Exercise aim:
Copy the material that follows word for word and omit its pictures.

Data provided start

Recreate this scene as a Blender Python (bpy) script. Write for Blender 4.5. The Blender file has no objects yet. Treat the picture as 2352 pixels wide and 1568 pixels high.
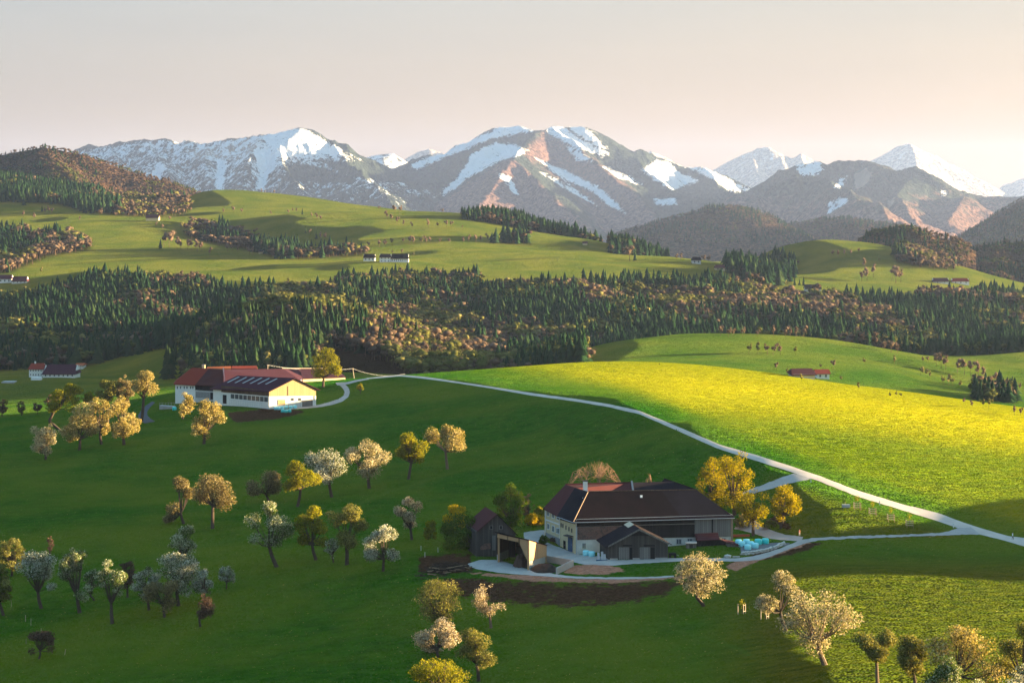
import bpy, bmesh, math, random
import numpy as np
from mathutils import Vector, Matrix
R = math.radians
scn = bpy.context.scene
COL = scn.collection
# ------------------------------------------------------------------ camera (metres; camera height is z = 0, +Y looks into the valley)
F, CX, HY = 4400.0, 1176.0, 480.0          # focal length, centre column and horizon row on a 2352 x 1568 picture
cam_d = bpy.data.cameras.new('camera'); cam = bpy.data.objects.new('camera', cam_d); COL.objects.link(cam)
cam.location = (0, 0, 0); cam.rotation_euler = (R(90), 0, 0)
cam_d.sensor_width = 36; cam_d.lens = F / 2352 * 36; cam_d.shift_y = -(784 - HY) / 2352
cam_d.clip_start = 1; cam_d.clip_end = 60000
scn.camera = cam
# ------------------------------------------------------------------ light
SKY0, SKY1, SKY2, SKY3 = (1.75, 1.15, .78), (1.42, 1.02, .76), (1.26, 1.20, 1.13), (.85, 1.80, 2.6)
SUN_EL, SUN_AZ = 5.2, 12.0                    # degrees; azimuth from +X (right) towards +Y (away)
world = bpy.data.worlds.new('World'); scn.world = world; world.use_nodes = True
wn = world.node_tree.nodes; wl = world.node_tree.links
bg = wn['Background']; bg.inputs['Strength'].default_value = 0.05
sky = wn.new('ShaderNodeTexSky'); sky.sky_type = 'NISHITA'; sky.sun_disc = False
sky.sun_elevation = R(SUN_EL); sky.sun_rotation = R(90 - SUN_AZ)
sky.altitude = 600; sky.air_density = 1.0; sky.dust_density = 3.0; sky.ozone_density = 1.5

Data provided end

Answer for this exercise:
Recreate this scene as a Blender Python (bpy) script. Write for Blender 4.5. The Blender file has no objects yet. Treat the picture as 2352 pixels wide and 1568 pixels high.
import bpy, bmesh, math, random
import numpy as np
from mathutils import Vector, Matrix
R = math.radians
scn = bpy.context.scene
COL = scn.collection
# ------------------------------------------------------------------ camera (metres; camera height is z = 0, +Y looks into the valley)
F, CX, HY = 4400.0, 1176.0, 480.0          # focal length, centre column and horizon row on a 2352 x 1568 picture
cam_d = bpy.data.cameras.new('camera'); cam = bpy.data.objects.new('camera', cam_d); COL.objects.link(cam)
cam.location = (0, 0, 0); cam.rotation_euler = (R(90), 0, 0)
cam_d.sensor_width = 36; cam_d.lens = F / 2352 * 36; cam_d.shift_y = -(784 - HY) / 2352
cam_d.clip_start = 1; cam_d.clip_end = 60000
scn.camera = cam
# ------------------------------------------------------------------ light
SKY0, SKY1, SKY2, SKY3 = (1.75, 1.15, .78), (1.42, 1.02, .76), (1.26, 1.20, 1.13), (.85, 1.80, 2.6)
SUN_EL, SUN_AZ = 5.2, 12.0                    # degrees; azimuth from +X (right) towards +Y (away)
world = bpy.data.worlds.new('World'); scn.world = world; world.use_nodes = True
wn = world.node_tree.nodes; wl = world.node_tree.links
bg = wn['Background']; bg.inputs['Strength'].default_value = 0.05
sky = wn.new('ShaderNodeTexSky'); sky.sky_type = 'NISHITA'; sky.sun_disc = False
sky.sun_elevation = R(SUN_EL); sky.sun_rotation = R(90 - SUN_AZ)
sky.altitude = 600; sky.air_density = 1.0; sky.dust_density = 3.0; sky.ozone_density = 1.5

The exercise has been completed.